_Aim of the exercise_. Copy each line that contains the word "scene".

_Material for the task_.
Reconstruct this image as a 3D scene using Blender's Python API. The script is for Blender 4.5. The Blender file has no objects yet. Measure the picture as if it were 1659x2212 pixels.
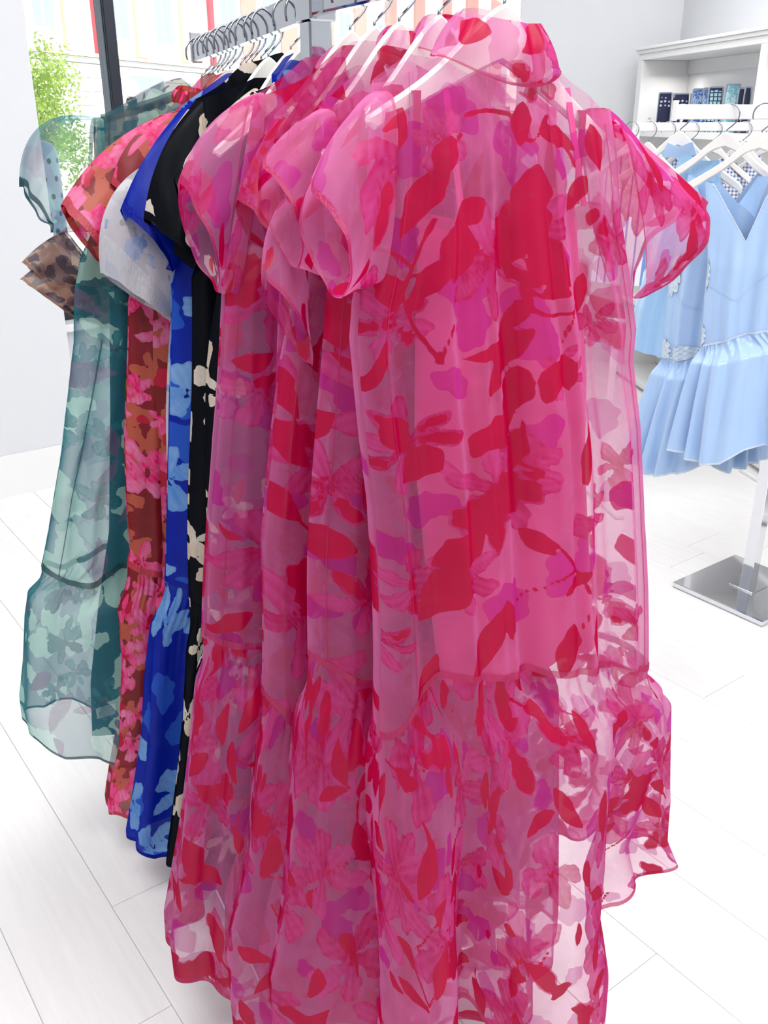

---

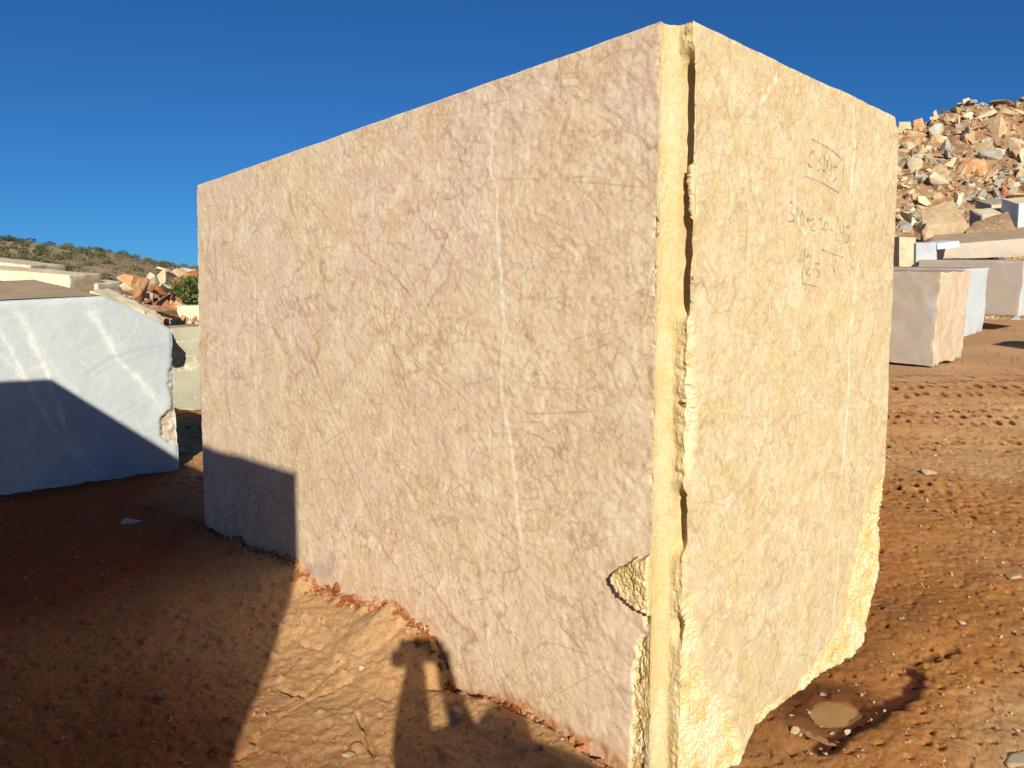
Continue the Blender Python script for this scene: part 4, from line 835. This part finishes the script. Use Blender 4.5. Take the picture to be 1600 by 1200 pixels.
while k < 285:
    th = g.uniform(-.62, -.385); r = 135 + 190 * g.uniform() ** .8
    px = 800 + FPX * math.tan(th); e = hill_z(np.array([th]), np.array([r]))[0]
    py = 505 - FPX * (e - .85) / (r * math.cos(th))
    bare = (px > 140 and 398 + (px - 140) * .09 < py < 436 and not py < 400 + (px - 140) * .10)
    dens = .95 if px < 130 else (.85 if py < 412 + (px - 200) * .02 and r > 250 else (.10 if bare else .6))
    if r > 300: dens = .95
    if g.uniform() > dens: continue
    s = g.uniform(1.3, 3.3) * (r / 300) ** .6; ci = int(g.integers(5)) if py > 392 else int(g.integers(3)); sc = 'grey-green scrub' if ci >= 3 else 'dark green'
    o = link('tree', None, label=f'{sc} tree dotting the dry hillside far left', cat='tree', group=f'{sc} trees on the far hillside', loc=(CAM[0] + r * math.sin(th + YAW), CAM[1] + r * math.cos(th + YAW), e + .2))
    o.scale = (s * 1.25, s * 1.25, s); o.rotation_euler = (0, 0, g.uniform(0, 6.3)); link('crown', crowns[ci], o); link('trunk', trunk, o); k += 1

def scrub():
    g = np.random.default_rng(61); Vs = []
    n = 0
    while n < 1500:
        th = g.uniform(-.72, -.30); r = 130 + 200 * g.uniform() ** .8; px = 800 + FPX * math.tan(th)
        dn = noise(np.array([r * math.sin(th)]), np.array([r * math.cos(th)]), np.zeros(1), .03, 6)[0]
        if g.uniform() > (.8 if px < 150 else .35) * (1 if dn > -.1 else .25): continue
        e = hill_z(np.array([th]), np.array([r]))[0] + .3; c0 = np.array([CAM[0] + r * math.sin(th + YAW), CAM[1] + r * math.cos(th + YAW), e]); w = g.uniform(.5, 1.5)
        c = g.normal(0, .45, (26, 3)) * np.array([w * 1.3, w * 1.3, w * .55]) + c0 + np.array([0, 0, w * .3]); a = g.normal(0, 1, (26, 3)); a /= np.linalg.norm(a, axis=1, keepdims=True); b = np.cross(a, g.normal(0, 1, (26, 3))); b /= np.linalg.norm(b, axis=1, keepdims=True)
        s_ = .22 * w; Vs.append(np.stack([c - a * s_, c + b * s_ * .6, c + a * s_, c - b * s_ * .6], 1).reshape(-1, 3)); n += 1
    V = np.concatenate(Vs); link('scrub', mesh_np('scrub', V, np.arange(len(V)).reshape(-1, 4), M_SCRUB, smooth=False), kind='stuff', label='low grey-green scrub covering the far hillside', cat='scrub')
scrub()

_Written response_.
Reconstruct this image as a 3D scene using Blender's Python API. The script is for Blender 4.5. The Blender file has no objects yet. Measure the picture as if it were 1659x2212 pixels.
Continue the Blender Python script for this scene: part 4, from line 835. This part finishes the script. Use Blender 4.5. Take the picture to be 1600 by 1200 pixels.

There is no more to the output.